For decades the Episcopal church “National Cathedral”(!) has been regarded as America’s national cathedral by presidents, for national ceremonies.

Contrary to some posts, the Pope is a head of State only because for centuries the Holy See is recognized as a “state”; not Vatican City, which didn’t exist until the 1920s. The popes have lost the land now called “Vatican City” in the past, and could lose it again in the future. That has no effect on the Pope as Head of State, even if he were to move to Brooklyn.

Essentially Evangelicalism, along with Anglicanism, was almost an established church in the USA, till maybe the 1950s. Compared to what we have now, I would love to return America to that status now.

Perhaps you are confusing Evangelicalism, which is more a theology or an umbrella of differing beliefs than a church, with Mainline Christianity. The Mainlines are your denominations such as Presbyterian, Episcopal, Methodist, Lutheran, etc. They were the foundation of religion in the 1950’s US.

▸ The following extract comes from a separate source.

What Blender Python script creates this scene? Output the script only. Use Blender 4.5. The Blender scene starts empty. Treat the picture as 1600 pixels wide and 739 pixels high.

It’s only been since the Middle Ages that the Holy See was considered to be like a sovereign state. Before that, papal representatives to the late Roman and Byzantine emperors were not considered to be ambassadors. It wasn’t until the 15th century that various states, mostly Catholic ones, started sending ambassadors to the Holy See and the first permanent papal nunciature (the equivalent of an embassy), the one to Venice, wasn’t established until 1500. It wasn’t until 1805 that the first Protestant country (Prussia) sent an ambassador to the Holy See. By that time, the Popes had a sovereign territorial state, the Papal States, which were established in the 700s up until 1870.

I know the difference between “evangelical” and “mainline”. But both of those have changed a lot since the 1950s. Back then, what were then called the mainline churches held what we would now call moderate conservative positions on religion and politics, similar to positions now held by evangelicals. The whole Protestant spectrum has moved far to the Left. So from the view of today, the positions of the Methodists, Presbyterians, etc of the 1950s would be considered evangelical.

In the 1950s people who were then called evangelicals took positions that we would now call fundamentalist.

I’m not sure I agree with you. You say mainlines were conservative on ‘religion and politics.’ Are you speaking politically within the denominations? Government? Theologically?

The 1950’s were the era of McCathy-ism and the cold war. I don’t believe the Mainlines were too conservative there, politically speaking.

I am not clear on what method you are using to move all sorts of people around the religious chess board.